The pro-breastfeeding establishment has somehow gotten the idea that the best way to encourage breast-feeding is to encourage the display of breasts in the process of breast-feeding. Hence, those “nurse-ins”–in which a bunch of moms head to Starbucks and rip open their blouses so that all can see Junior having lunch without benefit of the shielding blanket or diaper that nursing moms used to use in the interest of modesty and respect for others. The philosophy seems to be that the spectacle will show women that breast-feeding is so “natural” that they’ll all want to let it all hang out, too.
That’s the pro-breastfeeding establishment. Turns out that actual breast-feeders feel a little different about such spectacles of natural-ness. That’s what the editors of Babytalk, a magazine for new mothers, found out when they put a photo of a very photogenic baby on the cover nuzzling at a mammary gland that was, well, bigger than the baby’s head. The magazine received some 5,000 letters of protest, representing about 25 percent of its readership, mostly from mothers of infants, according to this Yahoo story:
Several readers said they were ’embarrassed’ or ‘offended’ by the Babytalk photo and one woman from Nevada said she ‘immediately turned the magazine face down’ when she saw the photo.

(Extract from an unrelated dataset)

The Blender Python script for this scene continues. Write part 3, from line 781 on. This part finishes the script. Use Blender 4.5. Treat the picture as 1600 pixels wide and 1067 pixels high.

‘Gross, I am sick of seeing a baby attached to a boob,’ the mother of a four-month-old said.
Another reader said she was ‘horrified’ when she received the magazine and hoped that her husband hadn?t laid eyes on it.
‘I had to rip off the cover since I didn’t want it laying around the house,’ she said.
Typically, the editors of Babytalk don’t view this attitude as a healthy expression of proper decorum for a beautiful but intensely intimate activity. Instead, they blame those usual scapegoats: American puritanism and hypocrisy.
“here is a real puritanical streak in America,” [Babytalk executive editor Lisa] Moran told [a news service]. You see celebrities practically baring their breasts all the time and no one seems to mind in this sort of sexual context.
“But in this very natural context of feeding your child, a lot of Americans are very uncomfortable with it.”
Yes, Ms. Moran, your readers are always wrong.